Sembra ieri quando un eminente esponente della comunità mi rassicurava sulle buone intenzioni dell’acquirente del “nostro” centro culturale. E come se ciò non bastasse, in quel nefasto periodo della nostra storia, venne esercitata pressione sul nostro senso di italianità.
Si temeva che, se il Centro Culturale Italiano non fosse stato acquistato da un ente gestore buono, competente e legato alla nostra cultura, sarebbe sicuramente finito nelle mani di speculatori edilizi senza scrupoli. Anche il sindaco di Leichhardt credette fermamente nella difesa della nostra cultura, evitando che la vendita fallimentare potesse favorire la speculazione a discapito del governo, che aveva sborsato oltre tre milioni di dollari per rendere funzionale il Centro. Alla fine, fui persuaso a tal punto da pagare 10 dollari come quota d’iscrizione a questo ente gestore, tanto erano convincenti gli articoli sul giornale che elogiavano i nuovi acquirenti.

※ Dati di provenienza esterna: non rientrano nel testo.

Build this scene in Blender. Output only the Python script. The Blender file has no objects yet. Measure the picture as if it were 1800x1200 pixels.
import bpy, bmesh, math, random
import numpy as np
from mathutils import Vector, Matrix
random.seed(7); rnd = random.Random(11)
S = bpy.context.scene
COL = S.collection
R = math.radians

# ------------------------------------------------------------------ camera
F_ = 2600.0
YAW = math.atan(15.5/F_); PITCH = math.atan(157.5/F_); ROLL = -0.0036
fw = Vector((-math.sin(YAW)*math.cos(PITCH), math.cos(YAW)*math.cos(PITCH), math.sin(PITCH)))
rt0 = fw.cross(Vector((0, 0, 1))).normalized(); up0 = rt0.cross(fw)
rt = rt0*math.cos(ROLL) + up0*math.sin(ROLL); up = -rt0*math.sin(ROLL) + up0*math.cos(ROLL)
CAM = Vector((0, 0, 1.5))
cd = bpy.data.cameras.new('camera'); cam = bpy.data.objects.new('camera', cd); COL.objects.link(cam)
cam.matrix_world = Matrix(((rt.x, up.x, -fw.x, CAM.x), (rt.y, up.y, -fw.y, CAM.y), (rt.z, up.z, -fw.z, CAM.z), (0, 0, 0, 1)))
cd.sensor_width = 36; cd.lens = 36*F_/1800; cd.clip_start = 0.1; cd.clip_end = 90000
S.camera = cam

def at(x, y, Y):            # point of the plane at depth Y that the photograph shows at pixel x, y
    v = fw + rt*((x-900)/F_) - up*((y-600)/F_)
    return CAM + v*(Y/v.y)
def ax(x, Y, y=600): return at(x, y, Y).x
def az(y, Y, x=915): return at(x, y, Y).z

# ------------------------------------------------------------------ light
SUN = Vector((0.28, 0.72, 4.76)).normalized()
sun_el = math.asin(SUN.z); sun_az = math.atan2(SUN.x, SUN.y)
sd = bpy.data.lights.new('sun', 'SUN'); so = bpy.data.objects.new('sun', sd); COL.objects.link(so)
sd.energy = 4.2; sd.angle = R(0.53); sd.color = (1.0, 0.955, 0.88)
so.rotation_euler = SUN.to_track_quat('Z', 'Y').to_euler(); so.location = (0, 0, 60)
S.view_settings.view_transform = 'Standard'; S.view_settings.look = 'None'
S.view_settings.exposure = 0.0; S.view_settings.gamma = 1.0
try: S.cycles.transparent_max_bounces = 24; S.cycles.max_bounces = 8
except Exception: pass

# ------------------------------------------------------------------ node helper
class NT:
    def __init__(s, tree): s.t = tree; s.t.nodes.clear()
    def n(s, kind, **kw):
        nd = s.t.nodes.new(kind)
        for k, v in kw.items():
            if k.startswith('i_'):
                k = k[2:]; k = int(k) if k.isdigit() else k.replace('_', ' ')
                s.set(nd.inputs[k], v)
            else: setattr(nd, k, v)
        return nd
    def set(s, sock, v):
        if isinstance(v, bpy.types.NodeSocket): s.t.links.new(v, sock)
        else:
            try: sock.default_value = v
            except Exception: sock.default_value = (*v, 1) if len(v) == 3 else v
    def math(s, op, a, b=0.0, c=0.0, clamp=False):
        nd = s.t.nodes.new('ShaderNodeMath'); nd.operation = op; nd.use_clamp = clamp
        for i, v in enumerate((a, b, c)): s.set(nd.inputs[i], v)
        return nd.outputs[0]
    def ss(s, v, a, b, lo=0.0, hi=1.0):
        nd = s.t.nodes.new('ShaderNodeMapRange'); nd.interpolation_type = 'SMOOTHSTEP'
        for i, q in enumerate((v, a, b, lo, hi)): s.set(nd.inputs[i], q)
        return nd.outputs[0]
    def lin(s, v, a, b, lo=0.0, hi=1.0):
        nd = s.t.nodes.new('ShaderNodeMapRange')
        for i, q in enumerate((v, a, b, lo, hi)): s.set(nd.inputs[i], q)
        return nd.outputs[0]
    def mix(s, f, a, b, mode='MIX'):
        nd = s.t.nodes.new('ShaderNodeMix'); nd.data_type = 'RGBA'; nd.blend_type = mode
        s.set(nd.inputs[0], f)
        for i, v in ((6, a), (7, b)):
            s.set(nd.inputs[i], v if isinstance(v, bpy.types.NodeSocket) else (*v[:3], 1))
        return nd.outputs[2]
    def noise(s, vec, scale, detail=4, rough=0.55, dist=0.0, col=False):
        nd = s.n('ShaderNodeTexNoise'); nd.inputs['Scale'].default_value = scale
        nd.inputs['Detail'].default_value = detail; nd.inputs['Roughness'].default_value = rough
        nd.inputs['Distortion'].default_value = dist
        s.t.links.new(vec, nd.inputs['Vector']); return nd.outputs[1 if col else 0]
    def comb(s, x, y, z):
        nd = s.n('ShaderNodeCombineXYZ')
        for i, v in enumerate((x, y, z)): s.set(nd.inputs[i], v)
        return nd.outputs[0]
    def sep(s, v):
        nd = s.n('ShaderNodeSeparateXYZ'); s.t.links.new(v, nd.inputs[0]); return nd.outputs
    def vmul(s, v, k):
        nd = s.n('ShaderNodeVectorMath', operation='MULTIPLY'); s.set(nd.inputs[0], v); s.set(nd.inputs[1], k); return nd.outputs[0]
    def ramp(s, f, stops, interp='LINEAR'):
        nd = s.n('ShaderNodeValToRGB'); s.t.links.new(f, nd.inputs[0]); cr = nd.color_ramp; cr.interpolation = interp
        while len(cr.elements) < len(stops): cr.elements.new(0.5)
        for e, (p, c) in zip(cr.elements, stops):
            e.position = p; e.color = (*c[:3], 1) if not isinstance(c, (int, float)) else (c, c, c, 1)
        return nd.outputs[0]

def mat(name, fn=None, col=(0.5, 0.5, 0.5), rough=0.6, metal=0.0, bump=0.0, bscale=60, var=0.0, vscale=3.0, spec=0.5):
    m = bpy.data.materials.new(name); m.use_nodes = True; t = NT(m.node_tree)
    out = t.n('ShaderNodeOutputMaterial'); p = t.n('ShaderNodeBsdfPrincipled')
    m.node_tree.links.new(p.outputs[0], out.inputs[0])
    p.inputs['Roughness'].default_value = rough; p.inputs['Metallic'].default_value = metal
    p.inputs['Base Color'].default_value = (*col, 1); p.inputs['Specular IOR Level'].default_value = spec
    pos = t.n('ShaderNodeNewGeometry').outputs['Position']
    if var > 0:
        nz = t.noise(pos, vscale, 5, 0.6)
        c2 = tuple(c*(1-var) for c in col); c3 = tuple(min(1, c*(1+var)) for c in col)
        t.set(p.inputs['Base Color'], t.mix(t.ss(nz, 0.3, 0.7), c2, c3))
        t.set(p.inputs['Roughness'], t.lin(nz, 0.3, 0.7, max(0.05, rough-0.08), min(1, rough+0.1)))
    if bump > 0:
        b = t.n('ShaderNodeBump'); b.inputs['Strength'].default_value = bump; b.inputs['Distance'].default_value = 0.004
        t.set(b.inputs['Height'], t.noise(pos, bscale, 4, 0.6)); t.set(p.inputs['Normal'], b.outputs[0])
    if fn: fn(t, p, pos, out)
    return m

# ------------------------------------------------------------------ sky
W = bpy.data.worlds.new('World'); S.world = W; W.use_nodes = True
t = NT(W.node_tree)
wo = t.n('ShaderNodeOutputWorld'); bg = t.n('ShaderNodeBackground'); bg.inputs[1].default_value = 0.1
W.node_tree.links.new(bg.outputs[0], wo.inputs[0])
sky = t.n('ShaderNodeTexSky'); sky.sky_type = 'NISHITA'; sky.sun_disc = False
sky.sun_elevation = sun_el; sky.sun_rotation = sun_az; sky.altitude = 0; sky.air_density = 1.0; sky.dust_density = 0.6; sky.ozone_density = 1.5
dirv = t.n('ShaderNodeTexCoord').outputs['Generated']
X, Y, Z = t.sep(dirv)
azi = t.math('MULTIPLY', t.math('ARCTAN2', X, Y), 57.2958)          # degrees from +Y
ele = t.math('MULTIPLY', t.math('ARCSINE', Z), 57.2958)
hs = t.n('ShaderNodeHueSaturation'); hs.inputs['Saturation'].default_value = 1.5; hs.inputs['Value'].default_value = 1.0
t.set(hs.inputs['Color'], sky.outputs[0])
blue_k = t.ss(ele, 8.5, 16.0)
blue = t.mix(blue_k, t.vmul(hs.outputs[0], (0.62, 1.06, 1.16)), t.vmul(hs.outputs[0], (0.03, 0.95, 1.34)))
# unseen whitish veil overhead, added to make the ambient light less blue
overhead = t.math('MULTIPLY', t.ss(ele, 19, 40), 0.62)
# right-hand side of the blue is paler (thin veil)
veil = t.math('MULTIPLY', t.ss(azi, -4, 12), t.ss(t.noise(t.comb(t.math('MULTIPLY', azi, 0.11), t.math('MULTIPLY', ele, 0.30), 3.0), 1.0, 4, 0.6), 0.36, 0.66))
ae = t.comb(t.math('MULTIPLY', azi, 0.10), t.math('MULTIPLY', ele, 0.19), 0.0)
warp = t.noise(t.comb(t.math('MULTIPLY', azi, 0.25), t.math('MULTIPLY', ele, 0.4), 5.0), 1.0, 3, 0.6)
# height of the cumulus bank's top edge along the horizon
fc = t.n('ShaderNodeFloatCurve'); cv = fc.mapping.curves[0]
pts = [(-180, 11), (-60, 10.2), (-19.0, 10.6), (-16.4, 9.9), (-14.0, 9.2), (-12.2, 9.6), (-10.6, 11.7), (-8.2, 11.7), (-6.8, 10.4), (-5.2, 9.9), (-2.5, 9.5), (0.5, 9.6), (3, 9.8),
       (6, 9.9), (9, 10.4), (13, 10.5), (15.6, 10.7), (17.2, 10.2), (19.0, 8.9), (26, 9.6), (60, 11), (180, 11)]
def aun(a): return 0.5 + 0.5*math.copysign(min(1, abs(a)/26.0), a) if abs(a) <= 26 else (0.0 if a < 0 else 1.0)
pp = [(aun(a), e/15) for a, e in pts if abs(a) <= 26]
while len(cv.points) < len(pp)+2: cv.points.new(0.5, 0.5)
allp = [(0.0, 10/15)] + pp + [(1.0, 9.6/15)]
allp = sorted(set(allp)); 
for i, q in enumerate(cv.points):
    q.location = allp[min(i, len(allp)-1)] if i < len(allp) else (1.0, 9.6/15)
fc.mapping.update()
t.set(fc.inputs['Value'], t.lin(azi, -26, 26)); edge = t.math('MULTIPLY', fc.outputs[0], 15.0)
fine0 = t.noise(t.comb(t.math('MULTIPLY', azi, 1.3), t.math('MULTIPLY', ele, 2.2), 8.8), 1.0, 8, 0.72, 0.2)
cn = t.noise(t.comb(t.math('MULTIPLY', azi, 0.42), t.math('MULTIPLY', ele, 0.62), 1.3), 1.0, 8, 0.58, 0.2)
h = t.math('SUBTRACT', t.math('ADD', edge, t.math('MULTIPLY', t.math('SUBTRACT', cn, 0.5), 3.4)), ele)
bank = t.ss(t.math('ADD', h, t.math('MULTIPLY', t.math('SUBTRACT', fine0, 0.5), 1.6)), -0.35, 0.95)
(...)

Che fortuna per la comunità, considerando che il Centro stava per diventare un luogo per anziani o una sala per matrimoni… Invece, divenne una scuola per attori, con qualche evento legato alla cultura italiana durante l’anno. La gestione di tali eventi era nelle mani dell’ente gestore, quindi dovevamo ottenere il permesso da loro per usufruire del “nostro” centro. Ma queste sono sottigliezze, specialmente se sei un loro sostenitore. Ora i giornali, le radio, i sindaci, i deputati, i senatori, i consiglieri comunali e i leader della comunità tacciono. È possibile che la cultura italiana abbia così poco valore e che la comunità italiana conti ancora meno?
La vendita è ancora avvolta nel mistero e nessuno sembra davvero in grado di spiegare cosa sia successo. Ora, secondo persone più o meno informate, sembra che l’acquirente non abbia nemmeno gli 11 milioni richiesti. Spero solo che non ci venga chiesto di fare una colletta a favore di questo fantomatico demolitore, cercando di impietosire la nostra tasca, sempre sotto la minaccia della perdita della nostra cultura. Ma qui possiamo star tranquilli, perché è molto difficile perdere qualcosa che non possediamo.